Her visit led to her conversion and salvation. In gratitude to Solomon, the Queen of the south gave King Solomon gifts. And she returned to her own country blessed (1 Kings 10:13).

Who Is The Queen Of The South In The Bible

The Queen of the South is mentioned by Jesus in Matthew 12:42 and its parallel passage, Luke 11:31. Jesus says the Queen of the South will bear witness on the Day of Judgment, condemning those Israelites who rejected Jesus as Lord. Jesus identifies the Queen of the South as a queen who visited King Solomon to benefit from his wisdom. From this, we can deduce that she is the Queen of Sheba who came to test Solomon with difficult questions (1 Kings 10:1).

Most biblical scholars believe that Sheba was a city in modern-day Ethiopia or Yemen, and that the Queen of the South was the ruler of that city, a woman of amazing wealth and power. Having heard reports of King Solomon’s wisdom, the Queen of Sheba wanted to find out if what she had heard was true, if there really could be a king that wise. So she traveled to Jerusalem to quiz Solomon with riddles. She also brought a wealth of gifts and spices and jewels from her own land to give to him (1 Kings 10:10; 2 Chronicles 9:9). Solomon answered all her questions (1 Kings 10:3) and repaid her in gifts of equal value. The Queen of the South then returned home (2 Chronicles 9:12).

The Queen of the South has been the subject of many artistic works and legends. Some people also speculate that the Queen of the South is the same woman as the Shulammite mentioned in the Song of Solomon, because of the reference to the Shulammite’s dark skin (Song of Solomon 1:5). However, there is stronger evidence to suggest that the Shulammite came from Shunem, a region near Israel.

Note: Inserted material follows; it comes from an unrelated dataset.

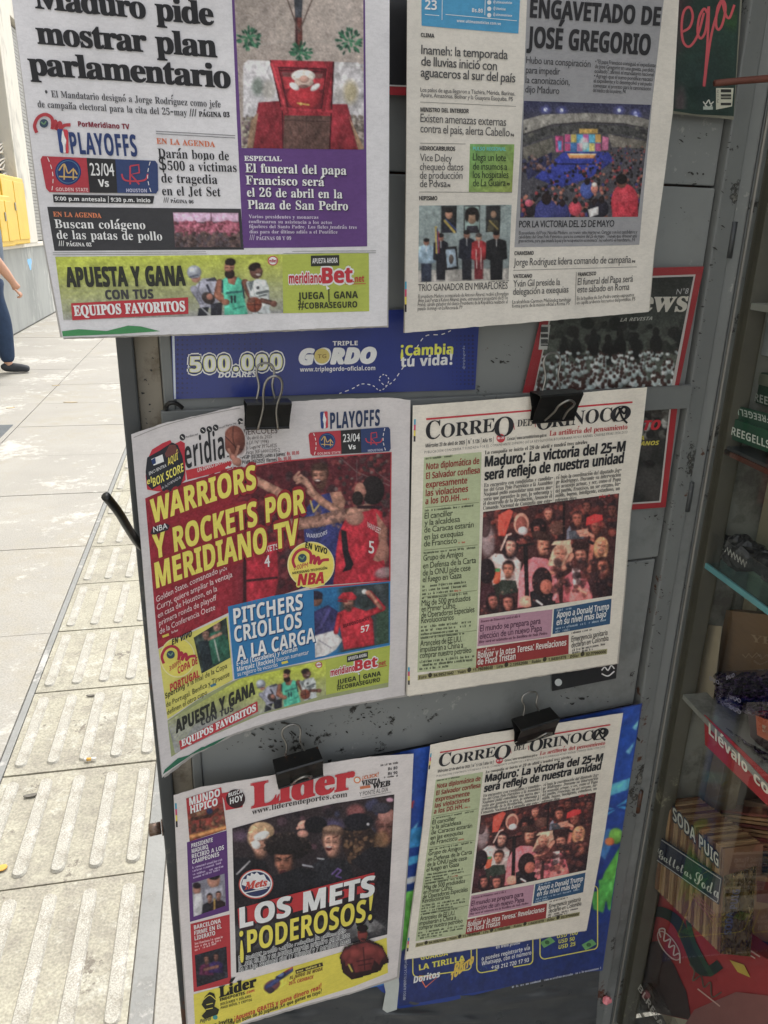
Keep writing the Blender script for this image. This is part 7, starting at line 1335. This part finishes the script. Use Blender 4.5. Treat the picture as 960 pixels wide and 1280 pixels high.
    # boxes
    sh.quad('pink_box', [(599, 773), (690.7, 761.7), (688.6, 796), (596.7, 808)], PK); T('lettering', [('Proceso de Primavera será el día 4', 601, 778.4, 650, 771.6, 3)], (90, 50, 74), 'r', -.01); T('headline', [('El mundo se prepara para', 600, 789.6, 675.7, 779.6, 8), ('elección de un nuevo Papa', 599.4, 799.2, 677.4, 788.6, 8)], (74, 40, 66), 's', .004, .001, -.03); T('lettering', [('Hoy será el velatorio en la Basílica de San Pedro', 598.6, 804.4, 684, 793, 3.4)], (86, 48, 72), 'r', .0)
    sh.quad('blue_box', [(692.4, 761.4), (764.4, 748.4), (762.4, 780), (690.6, 792.7)], (44, 84, 122)); T('headline', [('Apoyo a Donald Trump', 695.7, 772.8, 761, 761.6, 8), ('en su nivel más bajo', 695.4, 781.8, 757.4, 771.2, 8)], (226, 230, 235), 'b', .0, .001, -.03); sh.dashes('small_print', [(696, 764.4, 714, 761.4, 3), (694.6, 787, 757, 776, 3), (694.2, 791, 714, 787.6, 3)], (165, 185, 205))
    sh.quad('red_box', [(595.9, 811), (711, 793.4), (710.7, 817.4), (594.8, 835.6)], (150, 46, 46)); T('headline', [('Bolívar y la otra Teresa: Revelaciones', 597, 823, 707.7, 806.6, 8), ('de Flora Tristán', 596.8, 831.4, 644.4, 824, 8)], (226, 214, 208), 'b', -.005, .001, -.03); sh.dashes('small_print', [(597, 815.6, 618, 812.4, 3)], (205, 150, 145))
    T('headline', [('Emergencia sanitaria', 714, 802.4, 759.4, 793.6, 7), ('declaran en Colombia', 714, 810, 760.6, 800.6, 7)], (52, 50, 54), 's', .004, .001, -.03); sh.dashes('small_print', [(714.4, 792.6, 740, 787.8, 3), (713.6, 814.4, 756, 806.4, 3), (713.6, 817.8, 740, 812.8, 3)], (95, 90, 90))
    sh.quad('exchange_bar', [(522.4, 844), (759.2, 811), (758.6, 817.4), (522, 850.4)], (166, 160, 112)); T('lettering', [('Euro ● 84,99521642 · Yuan ● 11,78698648 · Lira ● 2,19552086 · Rublo ● 1,04301878 · Dólar ● 82,37990000', 524, 848.8, 757.4, 816.4, 3.8)], (60, 56, 40), 'b', .0)
    reg_marks(sh, 517.6, 524, 517, 552); reg_marks(sh, 510, 834, 510, 856)
CG = 'two copies of the same newspaper hung one above the other'
PW4 = (224, 216, 202)
e = newspaper(650, 680, .03, 'upper of two identical newspapers with pale green column and selfie crowd photo')
s4 = Sheet(waves(.026, .0016, 260, 3), (516, 508), (809, 484), (771, 830), (509, 870), e)
pages(s4, [(516, 507), (660, 496), (809, 484)], [(509, 870), (640, 850), (771, 829)], [(516, 507), (513, 690), (509, 870)], [(809, 484), (801, 555), (788, 640), (780, 740), (771, 829)], PW4, [(-1.4, -1.5), (.6, -2.6), (2, .8)], edge=(188, 180, 168))
correo(e, s4)
e = newspaper(645, 1040, .03, 'lower of two identical newspapers with pale green column, hung over the blue poster')
mpf = homog([(532.7, 524), (790.7, 502.7), (522, 850), (759, 817.5)], [(550, 940.7), (763, 906), (519, 1184), (724.5, 1145)])
s5 = Sheet(waves(.024, .0018, 230, 9), (538, 931), (779, 892), (733, 1163), (507, 1199), e)
pages(s5, [(538, 931), (600, 918), (690, 905), (779, 891)], [(507, 1199), (620, 1182), (733, 1163)], [(538, 931), (528, 1040), (507, 1199)], [(779, 891), (768, 960), (756, 1040), (733, 1163)], PW4, [(-1.4, -1.5), (.8, -2.2), (-1.6, .8)], edge=(184, 176, 164))
s5b = Sheet(s5.wf, (516, 508), (809, 484), (771, 830), (509, 870), s5.parent, mp=mpf)
correo(e, s5b)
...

Jesus mentions the Queen of the South in the context of Israel’s rejection of their True King. Though she was a Gentile, she traveled a long distance to hear Solomon, and the treasures she brought showed her respect for him and the wisdom he possessed. In contrast, the Jews of Jesus’ time were unwilling to travel any distance to hear the King of kings. The Queen of Sheba’s lavish respect for Solomon stood in stark contrast to Israel’s flat-out rejection of Christ. Yet Christ is greater than Solomon (Matthew 12:42). Solomon was a son of David, but Jesus is the Son of David. Solomon was rich, but Jesus is the Creator of all riches. Solomon possessed the gift of wisdom, but Jesus is wisdom personified (1 Corinthians 1:30).